Niedobór talentów na rynku pracy jest problemem coraz bardziej widocznym na polskim rynku pracy. 76 proc. polskich pracodawców poszukujących pracowników deklaruje, że ma problem z ich znalezieniem. Jak wynika z ostatnich badań pracuj.pl największy deficyt wśród pracowników deklarują branże: informatyczna, logistyczna i nowe technologie.
Jak wynika z tegorocznego badania Bilansu Kapitału Ludzkiego częściej na problemy rekrutacyjne wskazywali mniejsi pracodawcy, którym wyjątkowo trudno było znaleźć pracowników.
Pracodawcy doświadczali największych kłopotów rekrutacyjnych poszukując: robotników wykwalifikowanych oraz operatorów maszyn i urządzeń; sprzedawców i pracowników usług; specjalistów z uwzględnieniem techników i personelu średniego szczebla.

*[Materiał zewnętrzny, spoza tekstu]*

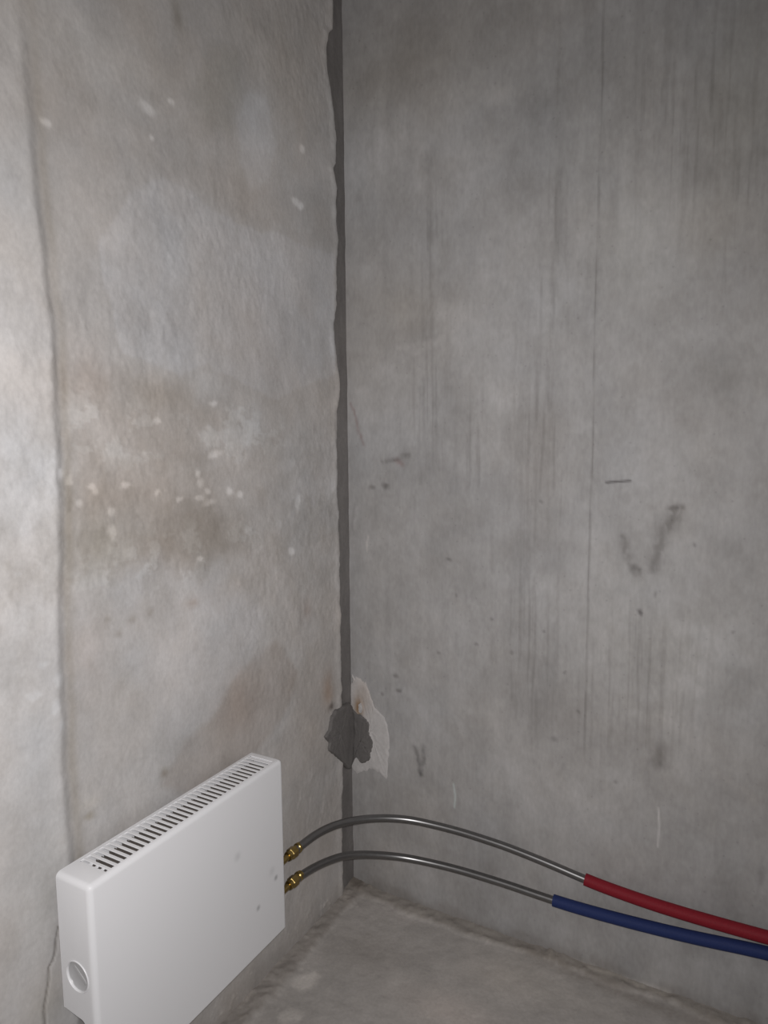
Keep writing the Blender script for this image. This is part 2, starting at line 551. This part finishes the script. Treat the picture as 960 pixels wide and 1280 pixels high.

Najwięcej pracodawców deklarujących problemy ze znalezieniem odpowiednich pracowników ma problem z niespełnianiem przez kandydatów oczekiwań pracodawców związanych z pracą na danym stanowisku – tak twierdziło cztery piąte pracodawców doświadczających trudności rekrutacyjnych. Podobnie jak w poprzednich latach pracodawcy wskazywali na braki kompetencyjne, niewystarczające doświadczenie zawodowe oraz niewystarczającą motywację do pracy.
Niezmiennie wśród pracodawców, choć liczba ta się zmniejsza, idealnym kandydatem do pracy jest mężczyzna. – W 2014 r. zmniejszyła się rola płci jaką preferowali pracodawcy w określonych zawodach. Niemniej jednak wymagania te były wyraźne spolaryzowane w podziale na zawody umysłowe, gdzie płeć kandydata była obojętna i fizyczne, do których preferowano mężczyzn. Oczekiwania tego typu nie były obecne w ogłoszeniach o pracę – czytamy w raporcie Bilans Kapitału Ludzkiego.
Również wymagania w zakresie posiadanych kompetencji nie uległy większym zmianom. Pracodawcy za najbardziej przydatne kompetencje (bez względu na zawód, do którego poszukiwali pracowników) uznają: kompetencje samoorganizacyjne, kompetencje zawodowe, kompetencje interpersonalne.
Pracodawcy wymagają również coraz większego doświadczenia od swoich pracowników. W 2014 roku średni okres „dojrzałości zawodowej” wynosił 1,5 roku.